What is needed | Output, please, exactly those lines of the listing that come before the line with "random.seed(7)", along with that line itself.

- - -

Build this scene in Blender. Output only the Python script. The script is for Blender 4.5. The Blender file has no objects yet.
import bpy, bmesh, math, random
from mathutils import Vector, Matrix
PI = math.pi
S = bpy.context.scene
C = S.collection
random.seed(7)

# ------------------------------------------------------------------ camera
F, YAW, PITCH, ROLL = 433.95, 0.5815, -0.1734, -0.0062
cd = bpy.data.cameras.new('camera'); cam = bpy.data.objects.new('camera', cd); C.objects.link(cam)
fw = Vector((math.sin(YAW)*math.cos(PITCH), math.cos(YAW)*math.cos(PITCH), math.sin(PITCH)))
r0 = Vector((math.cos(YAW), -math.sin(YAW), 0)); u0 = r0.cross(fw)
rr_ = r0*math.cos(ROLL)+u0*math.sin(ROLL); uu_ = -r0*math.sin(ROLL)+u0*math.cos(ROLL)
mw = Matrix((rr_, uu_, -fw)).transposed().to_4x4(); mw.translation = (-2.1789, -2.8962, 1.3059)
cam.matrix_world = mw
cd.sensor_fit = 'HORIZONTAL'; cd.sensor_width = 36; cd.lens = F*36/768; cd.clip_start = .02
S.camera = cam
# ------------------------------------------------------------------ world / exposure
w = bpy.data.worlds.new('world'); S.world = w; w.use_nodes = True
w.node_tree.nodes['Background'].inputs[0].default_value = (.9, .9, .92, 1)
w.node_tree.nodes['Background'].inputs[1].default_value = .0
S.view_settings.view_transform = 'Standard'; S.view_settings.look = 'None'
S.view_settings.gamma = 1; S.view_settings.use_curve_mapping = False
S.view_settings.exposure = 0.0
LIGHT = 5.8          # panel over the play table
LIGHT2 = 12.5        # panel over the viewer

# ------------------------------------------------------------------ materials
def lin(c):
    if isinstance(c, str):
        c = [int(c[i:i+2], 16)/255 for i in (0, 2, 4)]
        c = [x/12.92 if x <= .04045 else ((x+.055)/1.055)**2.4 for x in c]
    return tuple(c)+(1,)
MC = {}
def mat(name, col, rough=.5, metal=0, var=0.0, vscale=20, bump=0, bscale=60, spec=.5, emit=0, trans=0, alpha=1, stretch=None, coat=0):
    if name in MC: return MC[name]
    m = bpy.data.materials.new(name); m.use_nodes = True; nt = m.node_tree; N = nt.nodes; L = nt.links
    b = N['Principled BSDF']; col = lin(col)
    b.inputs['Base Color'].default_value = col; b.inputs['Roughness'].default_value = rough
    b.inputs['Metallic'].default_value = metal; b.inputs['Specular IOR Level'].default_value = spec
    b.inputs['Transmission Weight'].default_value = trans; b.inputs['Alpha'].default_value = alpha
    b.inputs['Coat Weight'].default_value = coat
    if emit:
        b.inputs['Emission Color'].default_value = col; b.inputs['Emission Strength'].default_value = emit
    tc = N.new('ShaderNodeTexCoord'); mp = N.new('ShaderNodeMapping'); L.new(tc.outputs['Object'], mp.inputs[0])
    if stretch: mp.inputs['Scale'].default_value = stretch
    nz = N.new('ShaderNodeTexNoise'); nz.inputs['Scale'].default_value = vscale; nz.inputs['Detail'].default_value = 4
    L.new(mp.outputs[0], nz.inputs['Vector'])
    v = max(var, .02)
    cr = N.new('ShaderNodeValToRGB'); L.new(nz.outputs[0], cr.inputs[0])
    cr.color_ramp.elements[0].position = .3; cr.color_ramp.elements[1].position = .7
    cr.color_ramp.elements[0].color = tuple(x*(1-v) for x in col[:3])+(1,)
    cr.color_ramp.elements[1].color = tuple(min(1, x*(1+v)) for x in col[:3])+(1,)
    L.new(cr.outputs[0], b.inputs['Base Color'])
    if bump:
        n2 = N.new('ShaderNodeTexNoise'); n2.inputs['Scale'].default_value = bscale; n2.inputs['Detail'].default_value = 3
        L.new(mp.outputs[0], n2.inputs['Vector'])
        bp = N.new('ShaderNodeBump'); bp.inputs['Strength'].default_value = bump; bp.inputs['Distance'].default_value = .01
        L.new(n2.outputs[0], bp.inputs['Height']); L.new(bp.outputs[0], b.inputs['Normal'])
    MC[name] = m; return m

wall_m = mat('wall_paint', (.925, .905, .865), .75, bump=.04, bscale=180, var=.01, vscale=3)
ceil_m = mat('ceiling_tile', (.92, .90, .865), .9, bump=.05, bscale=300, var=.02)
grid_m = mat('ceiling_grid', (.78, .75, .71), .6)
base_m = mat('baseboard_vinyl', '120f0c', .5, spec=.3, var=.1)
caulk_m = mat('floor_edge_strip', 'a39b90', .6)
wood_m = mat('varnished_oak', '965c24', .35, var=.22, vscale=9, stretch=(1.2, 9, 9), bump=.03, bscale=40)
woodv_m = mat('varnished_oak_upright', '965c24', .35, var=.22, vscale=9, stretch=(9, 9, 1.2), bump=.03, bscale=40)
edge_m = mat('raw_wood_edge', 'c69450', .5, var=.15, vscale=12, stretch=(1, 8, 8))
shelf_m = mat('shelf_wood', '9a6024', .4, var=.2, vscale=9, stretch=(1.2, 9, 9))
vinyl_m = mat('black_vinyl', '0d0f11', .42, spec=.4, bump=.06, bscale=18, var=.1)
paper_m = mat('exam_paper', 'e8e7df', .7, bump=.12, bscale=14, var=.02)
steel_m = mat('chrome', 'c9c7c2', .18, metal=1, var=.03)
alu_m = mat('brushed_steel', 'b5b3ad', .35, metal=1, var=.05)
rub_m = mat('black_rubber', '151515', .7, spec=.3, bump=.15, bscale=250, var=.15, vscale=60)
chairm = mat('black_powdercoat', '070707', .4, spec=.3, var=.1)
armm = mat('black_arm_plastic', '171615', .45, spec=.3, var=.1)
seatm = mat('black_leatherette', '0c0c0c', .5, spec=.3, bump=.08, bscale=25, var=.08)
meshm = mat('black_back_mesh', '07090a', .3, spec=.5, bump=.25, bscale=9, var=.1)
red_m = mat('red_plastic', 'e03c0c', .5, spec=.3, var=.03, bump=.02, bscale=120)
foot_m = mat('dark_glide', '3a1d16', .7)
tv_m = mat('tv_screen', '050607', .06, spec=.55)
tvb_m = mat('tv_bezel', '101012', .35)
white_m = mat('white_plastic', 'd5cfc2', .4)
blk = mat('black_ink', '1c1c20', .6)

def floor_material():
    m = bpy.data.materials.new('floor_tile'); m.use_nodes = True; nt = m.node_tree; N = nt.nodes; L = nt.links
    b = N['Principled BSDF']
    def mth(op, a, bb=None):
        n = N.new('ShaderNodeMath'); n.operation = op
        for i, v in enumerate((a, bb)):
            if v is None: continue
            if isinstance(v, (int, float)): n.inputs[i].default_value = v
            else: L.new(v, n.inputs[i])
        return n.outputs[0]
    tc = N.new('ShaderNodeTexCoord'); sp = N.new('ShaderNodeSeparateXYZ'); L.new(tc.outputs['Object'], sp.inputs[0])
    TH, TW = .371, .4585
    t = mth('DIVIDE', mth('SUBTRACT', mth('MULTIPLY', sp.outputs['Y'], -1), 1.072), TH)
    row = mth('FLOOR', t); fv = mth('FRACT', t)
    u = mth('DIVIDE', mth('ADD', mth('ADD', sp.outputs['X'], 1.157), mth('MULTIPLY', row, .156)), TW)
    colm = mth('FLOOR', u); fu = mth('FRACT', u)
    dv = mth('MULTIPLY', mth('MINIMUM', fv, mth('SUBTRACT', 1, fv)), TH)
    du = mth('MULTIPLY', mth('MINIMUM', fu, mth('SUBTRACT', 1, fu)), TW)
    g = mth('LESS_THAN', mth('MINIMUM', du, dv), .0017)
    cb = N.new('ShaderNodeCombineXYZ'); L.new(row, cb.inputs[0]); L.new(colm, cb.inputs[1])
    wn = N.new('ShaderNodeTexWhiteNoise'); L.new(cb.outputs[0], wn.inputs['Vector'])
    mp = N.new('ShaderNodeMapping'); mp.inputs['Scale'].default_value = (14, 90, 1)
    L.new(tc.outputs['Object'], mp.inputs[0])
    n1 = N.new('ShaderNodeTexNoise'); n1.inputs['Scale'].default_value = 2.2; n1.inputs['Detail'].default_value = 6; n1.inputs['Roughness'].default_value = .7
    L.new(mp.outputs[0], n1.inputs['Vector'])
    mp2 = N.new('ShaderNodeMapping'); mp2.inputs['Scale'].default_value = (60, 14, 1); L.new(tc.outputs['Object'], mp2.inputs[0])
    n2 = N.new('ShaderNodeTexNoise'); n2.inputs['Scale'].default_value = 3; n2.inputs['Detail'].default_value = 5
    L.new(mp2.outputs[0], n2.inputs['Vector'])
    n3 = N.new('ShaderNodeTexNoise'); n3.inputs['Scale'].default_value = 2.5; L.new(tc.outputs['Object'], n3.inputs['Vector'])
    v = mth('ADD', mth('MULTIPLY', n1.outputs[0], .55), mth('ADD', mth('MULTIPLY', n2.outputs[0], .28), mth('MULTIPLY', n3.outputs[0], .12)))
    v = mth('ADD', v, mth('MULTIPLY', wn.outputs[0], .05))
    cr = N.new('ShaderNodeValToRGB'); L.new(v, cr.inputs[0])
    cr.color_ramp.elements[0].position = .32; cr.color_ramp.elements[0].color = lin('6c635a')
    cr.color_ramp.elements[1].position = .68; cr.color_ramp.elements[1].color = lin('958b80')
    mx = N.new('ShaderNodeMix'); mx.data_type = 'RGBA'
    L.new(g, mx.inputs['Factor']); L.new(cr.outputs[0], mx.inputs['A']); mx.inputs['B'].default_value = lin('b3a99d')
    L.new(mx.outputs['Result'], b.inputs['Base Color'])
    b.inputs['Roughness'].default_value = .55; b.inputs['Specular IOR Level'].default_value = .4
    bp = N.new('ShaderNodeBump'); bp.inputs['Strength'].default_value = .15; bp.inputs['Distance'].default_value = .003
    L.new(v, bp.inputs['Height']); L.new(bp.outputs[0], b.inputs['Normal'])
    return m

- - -

Solved problem |
Build this scene in Blender. Output only the Python script. The script is for Blender 4.5. The Blender file has no objects yet.
import bpy, bmesh, math, random
from mathutils import Vector, Matrix
PI = math.pi
S = bpy.context.scene
C = S.collection
random.seed(7)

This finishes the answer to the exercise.